Finalement, ce n'est ni au filet, ni à l'affût, que France a attrapé un phoque, hier, mais seulement par surprise, en motoneige. L'imprudent, à la différence de ses congénères, n'a pas plongé à notre approche. France l'a donc littéralement poussé à l'écart de son trou. Puis, évitant les coups de griffes du phoque affolé, d'autant plus que les chiens excités n'ont pas tardé à lui mordre la queue, elle a tiré à bout portant. De quoi faire des gants pour l'hiver prochain et nourrir les chiens jusqu'à la débâcle.
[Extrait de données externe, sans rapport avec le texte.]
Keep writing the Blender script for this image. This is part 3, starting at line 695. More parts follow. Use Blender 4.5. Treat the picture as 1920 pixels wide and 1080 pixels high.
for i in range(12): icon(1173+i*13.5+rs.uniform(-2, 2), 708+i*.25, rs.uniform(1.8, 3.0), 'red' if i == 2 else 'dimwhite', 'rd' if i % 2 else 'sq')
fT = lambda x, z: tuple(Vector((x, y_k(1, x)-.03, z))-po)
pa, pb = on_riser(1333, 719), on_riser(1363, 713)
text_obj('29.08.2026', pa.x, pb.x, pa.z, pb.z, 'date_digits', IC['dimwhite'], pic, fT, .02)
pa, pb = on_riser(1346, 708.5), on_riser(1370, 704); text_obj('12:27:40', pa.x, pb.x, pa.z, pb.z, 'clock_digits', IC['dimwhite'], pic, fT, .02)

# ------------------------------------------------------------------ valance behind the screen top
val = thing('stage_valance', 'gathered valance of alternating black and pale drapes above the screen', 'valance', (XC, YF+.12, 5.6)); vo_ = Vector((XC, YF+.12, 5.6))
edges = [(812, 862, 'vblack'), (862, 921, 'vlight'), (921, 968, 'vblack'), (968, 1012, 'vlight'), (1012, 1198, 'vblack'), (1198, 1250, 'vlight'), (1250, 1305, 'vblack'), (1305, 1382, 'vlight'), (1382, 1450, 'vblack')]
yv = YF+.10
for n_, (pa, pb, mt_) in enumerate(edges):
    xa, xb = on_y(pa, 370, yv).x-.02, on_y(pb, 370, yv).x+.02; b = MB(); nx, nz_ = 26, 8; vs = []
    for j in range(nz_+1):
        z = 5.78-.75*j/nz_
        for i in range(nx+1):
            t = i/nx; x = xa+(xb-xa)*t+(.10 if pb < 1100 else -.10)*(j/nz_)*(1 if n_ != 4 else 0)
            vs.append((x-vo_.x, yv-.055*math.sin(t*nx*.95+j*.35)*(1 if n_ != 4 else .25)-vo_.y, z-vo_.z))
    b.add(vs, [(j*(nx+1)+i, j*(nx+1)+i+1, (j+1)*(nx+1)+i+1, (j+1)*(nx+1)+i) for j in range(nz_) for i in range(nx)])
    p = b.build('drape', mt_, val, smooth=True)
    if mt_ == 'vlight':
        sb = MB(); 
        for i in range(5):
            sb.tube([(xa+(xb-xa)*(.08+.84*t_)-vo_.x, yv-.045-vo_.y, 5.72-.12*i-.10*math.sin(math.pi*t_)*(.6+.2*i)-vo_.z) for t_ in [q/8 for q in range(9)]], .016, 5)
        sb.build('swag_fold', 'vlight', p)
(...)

La journée commence par un pique-nique paisible et une balade jusqu'à une grande chute d'eau, puis par quelques mesures de profondeur dans le fjord. France pilote la motoneige de trou en trou, les filles joyeuses dans le traîneau, et moi à ski derrière avec les chiens qui suivent la piste. Je m'en écarte de temps en temps pour filmer, tout en skiant. Je n'ai d'ailleurs pas lâché la caméra pendant la chasse inattendue (les filles faisaient la sieste). Au retour, avec notre phoque sanguinolent sur le traîneau, nous découvrons qu'un ours est venu visiter notre camp de base ! Il a fait tomber un trépied, il a ouvert la caisse des chiens mais curieusement n'a pas touché à leur viande de phoque, il a inspecté la coque de très près... un jeune ours qui a laissé de petites traces un peu partout, mais aucun dégât.